Identifying the Financial Risks of the Convention Center Hotel Deal

As I mentioned the other day, the Budget, Finance and Governance Committee, at its meeting on Monday, April 20th, will do what is necessary to push along the convention center hotel deal for approval at Wednesday’s city council meeting.

Ever since there was agreement by the powers that be, that Cincinnati needed a “headquarters hotel” for conventions and an upgraded convention center, the momentum to make a deal built up and the deal gets to the finish line on Wednesday.  Once it started, it wasn’t going to stop. Whether it is a good deal or not.

So, this is not to criticize the deal. It is to help go into the deal with our eyes wide open.

The financing of the project is complicated. There are at least 9-layers of various sources of financing both public and private. The current estimated cost of the hotel is $564 million, and it is essentially 50/50 public and private. The convention center is all public funding.

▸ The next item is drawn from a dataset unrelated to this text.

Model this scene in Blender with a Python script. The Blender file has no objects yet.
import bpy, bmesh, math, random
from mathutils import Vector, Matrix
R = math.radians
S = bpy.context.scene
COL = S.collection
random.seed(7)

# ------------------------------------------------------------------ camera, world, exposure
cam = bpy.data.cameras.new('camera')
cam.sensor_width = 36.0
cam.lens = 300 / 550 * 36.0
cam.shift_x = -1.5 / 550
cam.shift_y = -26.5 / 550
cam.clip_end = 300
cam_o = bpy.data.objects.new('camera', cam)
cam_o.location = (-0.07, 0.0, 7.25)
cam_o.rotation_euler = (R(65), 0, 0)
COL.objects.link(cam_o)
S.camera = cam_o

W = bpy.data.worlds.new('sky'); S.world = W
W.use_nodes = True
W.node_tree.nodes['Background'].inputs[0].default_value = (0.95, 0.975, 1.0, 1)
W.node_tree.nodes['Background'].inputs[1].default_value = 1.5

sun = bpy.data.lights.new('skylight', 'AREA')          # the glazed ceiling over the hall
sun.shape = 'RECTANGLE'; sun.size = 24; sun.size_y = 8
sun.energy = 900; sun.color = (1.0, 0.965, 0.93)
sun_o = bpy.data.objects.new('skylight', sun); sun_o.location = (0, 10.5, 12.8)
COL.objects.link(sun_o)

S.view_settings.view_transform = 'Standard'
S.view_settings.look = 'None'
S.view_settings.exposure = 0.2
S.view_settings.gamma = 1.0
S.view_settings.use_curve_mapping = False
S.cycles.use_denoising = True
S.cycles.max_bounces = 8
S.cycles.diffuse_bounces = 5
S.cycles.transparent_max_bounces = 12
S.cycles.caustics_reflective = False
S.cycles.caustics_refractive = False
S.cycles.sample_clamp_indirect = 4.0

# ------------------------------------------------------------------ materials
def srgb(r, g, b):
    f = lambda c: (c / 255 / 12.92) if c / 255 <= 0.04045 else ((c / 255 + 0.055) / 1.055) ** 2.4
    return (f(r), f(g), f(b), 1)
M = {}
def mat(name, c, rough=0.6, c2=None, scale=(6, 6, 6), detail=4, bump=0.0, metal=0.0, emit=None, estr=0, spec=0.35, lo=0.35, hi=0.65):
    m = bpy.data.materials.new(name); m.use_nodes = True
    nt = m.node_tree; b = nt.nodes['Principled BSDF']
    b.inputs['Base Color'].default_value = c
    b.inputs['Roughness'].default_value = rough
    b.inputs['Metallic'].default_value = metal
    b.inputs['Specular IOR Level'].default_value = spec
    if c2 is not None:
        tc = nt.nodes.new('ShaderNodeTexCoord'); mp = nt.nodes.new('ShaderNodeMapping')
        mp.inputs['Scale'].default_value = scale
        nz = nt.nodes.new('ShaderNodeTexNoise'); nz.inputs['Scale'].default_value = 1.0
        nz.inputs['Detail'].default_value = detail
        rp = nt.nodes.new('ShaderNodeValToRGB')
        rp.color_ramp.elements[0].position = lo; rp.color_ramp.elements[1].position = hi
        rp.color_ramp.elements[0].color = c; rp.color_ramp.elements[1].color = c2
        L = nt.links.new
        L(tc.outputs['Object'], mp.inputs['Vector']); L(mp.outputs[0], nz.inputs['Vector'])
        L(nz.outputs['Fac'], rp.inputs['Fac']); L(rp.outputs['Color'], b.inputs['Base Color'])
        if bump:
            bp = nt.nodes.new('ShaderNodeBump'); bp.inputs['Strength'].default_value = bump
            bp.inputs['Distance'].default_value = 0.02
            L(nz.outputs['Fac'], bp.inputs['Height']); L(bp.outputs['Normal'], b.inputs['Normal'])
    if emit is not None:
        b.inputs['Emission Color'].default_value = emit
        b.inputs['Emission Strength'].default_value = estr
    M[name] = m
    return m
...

Here are my observations about the convention center hotel project:

  1. In a June 18, 2025, article, the Cincinnati Business Courier reported that, “The city may need to put in $2 million to $3 million per year in additional resources, but those are preliminary numbers.” In other words, until the convention center and hotel start generating the projected increased tax revenues, the city will have to pay its obligations out of existing resources. It is anybody’s guess how many years that will be. We all know about projects that were supposed to pay for themselves that we will be subsidizing until the city shuts it down.

 

  1. As I mentioned the other day and as reflected in the first observation, the financial success of the project relies entirely on generating increased tourism and the various multiplier effects that result in higher tax revenues. So, the city is putting supply ahead of demand. The city will have to generate the demand.

 

  1. The financing plan, especially for the hotel, has 9 layers, and they all have to generate their projected funding. The Business Courier’s article provides a list, posted with this blog. There is one item not included on the Business Courier’s list. The city will agree to make a 30-year $50 million loan to the project. Any outstanding payoff after 30 years can be forgiven.

 

  1. The city’s financial commitment to the hotel is open ended. The project will be crowding out other uses for those tax revenues until the project starts “paying its way.” I have not seen any discussion of that.

To sum up, soon after the city council’s  approval of the “convention headquarters hotel,” on Wednesday, the city will begin subsidizing the project. An extensive financing stack kicks in and the city must begin paying its obligations related to the project. Since there are no increased tax revenues yet, the city must pay obligations out of existing funds.

As I mentioned the other night, if the murders, shootings, other violent crimes and teen mobs in Cincinnati are not abated to the point where the city’s safety image improves the project may have a problem succeeding. The city and county will have an updated convention center and a new hotel or two, but they may be underused and require continued subsidies to meet financial obligations.

The city council should already know what the bookings look like for the new convention center and hotel. The type of conventions that the city is trying to attract are planned years in advance. It would be good to know that baseline before ctiy council votes.